William Godwin's Diary

Events

Coleridge’s first series of lectures in London, given at the Royal Institution, 15 January to 30 May 1808. His experience of preaching and lecturing in Bristol in the 1790s had not prepared him for the pressure of lecturing at such a prestigious venue and his nervousness contributed to a period of ill health. Godwin attended the second lecture in the series, which had already been postponed once and which went ahead despite the ‘acrid scalding evacuations, and if possible worse Vomitings’ Coleridge was suffering. De Quincey also attended this lecture and described him as having the appearance of ‘a person struggling with pain and overmastering illness.
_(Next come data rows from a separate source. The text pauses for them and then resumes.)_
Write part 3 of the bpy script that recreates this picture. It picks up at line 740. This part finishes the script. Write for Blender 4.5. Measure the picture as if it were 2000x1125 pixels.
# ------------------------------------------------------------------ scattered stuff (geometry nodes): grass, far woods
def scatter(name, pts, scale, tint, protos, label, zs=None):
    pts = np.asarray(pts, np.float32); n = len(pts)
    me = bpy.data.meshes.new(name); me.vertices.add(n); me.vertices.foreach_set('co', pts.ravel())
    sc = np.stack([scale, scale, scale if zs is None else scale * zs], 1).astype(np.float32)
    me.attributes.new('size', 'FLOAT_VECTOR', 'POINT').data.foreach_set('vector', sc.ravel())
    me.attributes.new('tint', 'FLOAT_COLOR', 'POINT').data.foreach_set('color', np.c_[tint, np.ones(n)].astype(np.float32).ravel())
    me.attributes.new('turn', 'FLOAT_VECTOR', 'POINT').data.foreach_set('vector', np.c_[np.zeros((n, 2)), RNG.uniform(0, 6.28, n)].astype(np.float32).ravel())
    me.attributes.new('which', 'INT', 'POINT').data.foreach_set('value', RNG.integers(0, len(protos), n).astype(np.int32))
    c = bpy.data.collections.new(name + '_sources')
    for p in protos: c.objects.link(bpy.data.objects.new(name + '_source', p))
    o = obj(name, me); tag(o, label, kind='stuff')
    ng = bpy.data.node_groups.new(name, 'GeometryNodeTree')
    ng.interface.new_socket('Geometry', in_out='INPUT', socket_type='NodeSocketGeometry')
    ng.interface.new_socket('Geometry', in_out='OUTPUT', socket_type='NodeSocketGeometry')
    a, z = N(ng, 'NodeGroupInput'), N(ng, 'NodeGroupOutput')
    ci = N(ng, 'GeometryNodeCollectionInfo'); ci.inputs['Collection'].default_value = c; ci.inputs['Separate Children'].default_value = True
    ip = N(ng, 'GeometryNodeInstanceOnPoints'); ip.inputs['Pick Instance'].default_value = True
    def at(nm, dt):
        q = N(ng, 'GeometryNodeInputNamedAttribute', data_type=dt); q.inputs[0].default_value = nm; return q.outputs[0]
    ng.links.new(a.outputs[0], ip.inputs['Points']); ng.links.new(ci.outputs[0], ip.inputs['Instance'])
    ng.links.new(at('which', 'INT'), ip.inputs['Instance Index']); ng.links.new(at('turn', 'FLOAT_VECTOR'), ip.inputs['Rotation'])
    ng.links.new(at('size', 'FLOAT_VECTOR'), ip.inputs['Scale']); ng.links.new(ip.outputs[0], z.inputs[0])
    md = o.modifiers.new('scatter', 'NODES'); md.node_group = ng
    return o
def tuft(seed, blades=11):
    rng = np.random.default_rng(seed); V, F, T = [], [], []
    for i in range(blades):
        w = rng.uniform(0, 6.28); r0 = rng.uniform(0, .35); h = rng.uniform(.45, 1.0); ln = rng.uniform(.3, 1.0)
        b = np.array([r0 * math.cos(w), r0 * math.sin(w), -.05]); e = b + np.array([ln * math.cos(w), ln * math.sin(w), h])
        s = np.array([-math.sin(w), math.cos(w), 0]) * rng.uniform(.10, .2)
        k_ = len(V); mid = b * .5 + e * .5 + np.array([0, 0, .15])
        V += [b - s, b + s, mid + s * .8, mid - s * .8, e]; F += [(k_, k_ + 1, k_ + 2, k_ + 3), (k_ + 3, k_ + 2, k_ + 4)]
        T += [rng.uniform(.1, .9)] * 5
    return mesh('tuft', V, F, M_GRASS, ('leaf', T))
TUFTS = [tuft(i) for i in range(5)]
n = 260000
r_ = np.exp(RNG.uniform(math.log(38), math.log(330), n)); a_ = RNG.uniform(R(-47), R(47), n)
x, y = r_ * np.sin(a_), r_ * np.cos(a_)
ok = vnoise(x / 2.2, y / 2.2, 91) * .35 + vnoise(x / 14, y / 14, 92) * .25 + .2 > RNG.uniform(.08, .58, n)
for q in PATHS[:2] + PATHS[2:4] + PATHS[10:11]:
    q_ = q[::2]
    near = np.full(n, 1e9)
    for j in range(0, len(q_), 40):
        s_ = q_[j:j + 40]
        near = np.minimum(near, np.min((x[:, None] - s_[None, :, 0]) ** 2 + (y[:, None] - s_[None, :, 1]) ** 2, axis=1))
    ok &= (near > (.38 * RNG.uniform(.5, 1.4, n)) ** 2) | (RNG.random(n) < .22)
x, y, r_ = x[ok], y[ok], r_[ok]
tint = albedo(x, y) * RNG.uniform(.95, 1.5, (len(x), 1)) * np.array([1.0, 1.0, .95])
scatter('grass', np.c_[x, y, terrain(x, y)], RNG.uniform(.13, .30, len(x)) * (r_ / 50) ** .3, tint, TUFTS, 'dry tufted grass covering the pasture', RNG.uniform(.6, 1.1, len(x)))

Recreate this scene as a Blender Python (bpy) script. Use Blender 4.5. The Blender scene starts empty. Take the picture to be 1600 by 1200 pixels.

His lips were baked with feverish heat, and often black in colour; and …. he often seemed to labour under an almost paralytic inability to raise the upper jaw from the lower.’ The planned subject of the series was ‘the Principles of Poetry’ and the first two lectures began with dense excursions into eighteenth-century aesthetic theory. The lectures were then suspended for the rest of February, as Coleridge struggled with ill health, self-doubt and the effects of excessive opium addiction. When he resumed the series, he discovered a much more successful, extempore style, illustrating his subject through readings of Shakespeare and Milton and occasional digressions into Kant, Schiller and Herder. He eventually delivered twenty of the twenty-five lectures he had agreed to give, cancelling the final five when he became ill again in early June.

See DNB and Richard Holmes, Coleridge: Darker Reflections (London: HarperCollins, 1998).